## [WHAT YOU SHOULD DO]
In the listing that follows, count each line where the word "scene" appears; write nothing but the count.

## [GIVEN INFORMATION]
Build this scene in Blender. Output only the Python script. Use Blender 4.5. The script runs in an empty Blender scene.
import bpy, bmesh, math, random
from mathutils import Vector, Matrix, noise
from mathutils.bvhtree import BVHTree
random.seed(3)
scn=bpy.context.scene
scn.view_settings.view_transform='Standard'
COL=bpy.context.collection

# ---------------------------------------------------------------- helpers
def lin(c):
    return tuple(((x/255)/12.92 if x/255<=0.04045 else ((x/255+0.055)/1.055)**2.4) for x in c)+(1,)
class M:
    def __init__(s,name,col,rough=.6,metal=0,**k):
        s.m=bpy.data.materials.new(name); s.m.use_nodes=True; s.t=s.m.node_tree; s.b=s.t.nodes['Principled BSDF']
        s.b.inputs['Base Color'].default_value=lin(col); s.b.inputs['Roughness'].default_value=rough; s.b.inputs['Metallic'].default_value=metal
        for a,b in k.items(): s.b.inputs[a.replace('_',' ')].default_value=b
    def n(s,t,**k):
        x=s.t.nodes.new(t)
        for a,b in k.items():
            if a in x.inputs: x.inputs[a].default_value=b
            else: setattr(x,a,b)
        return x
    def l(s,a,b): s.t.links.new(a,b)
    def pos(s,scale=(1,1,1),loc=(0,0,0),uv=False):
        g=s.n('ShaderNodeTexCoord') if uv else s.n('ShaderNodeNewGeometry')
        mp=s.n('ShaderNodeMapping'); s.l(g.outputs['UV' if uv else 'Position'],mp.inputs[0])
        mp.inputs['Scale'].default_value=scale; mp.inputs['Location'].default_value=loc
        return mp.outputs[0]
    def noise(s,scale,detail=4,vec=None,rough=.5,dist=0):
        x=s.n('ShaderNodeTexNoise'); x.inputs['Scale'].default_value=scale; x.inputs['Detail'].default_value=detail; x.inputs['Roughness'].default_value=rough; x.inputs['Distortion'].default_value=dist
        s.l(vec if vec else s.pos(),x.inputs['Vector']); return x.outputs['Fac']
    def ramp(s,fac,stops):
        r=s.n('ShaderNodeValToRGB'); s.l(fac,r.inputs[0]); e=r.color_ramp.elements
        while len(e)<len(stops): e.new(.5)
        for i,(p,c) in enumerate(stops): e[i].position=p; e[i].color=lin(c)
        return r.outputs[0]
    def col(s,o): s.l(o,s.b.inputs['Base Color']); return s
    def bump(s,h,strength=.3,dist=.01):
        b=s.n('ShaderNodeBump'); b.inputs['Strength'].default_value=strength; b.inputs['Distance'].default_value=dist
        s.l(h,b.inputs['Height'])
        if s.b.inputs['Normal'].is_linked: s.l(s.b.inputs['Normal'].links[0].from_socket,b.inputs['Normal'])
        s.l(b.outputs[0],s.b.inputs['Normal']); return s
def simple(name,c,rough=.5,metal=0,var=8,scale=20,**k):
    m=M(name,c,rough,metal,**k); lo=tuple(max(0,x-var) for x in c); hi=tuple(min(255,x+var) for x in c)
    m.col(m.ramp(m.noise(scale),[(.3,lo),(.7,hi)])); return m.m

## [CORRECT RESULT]
2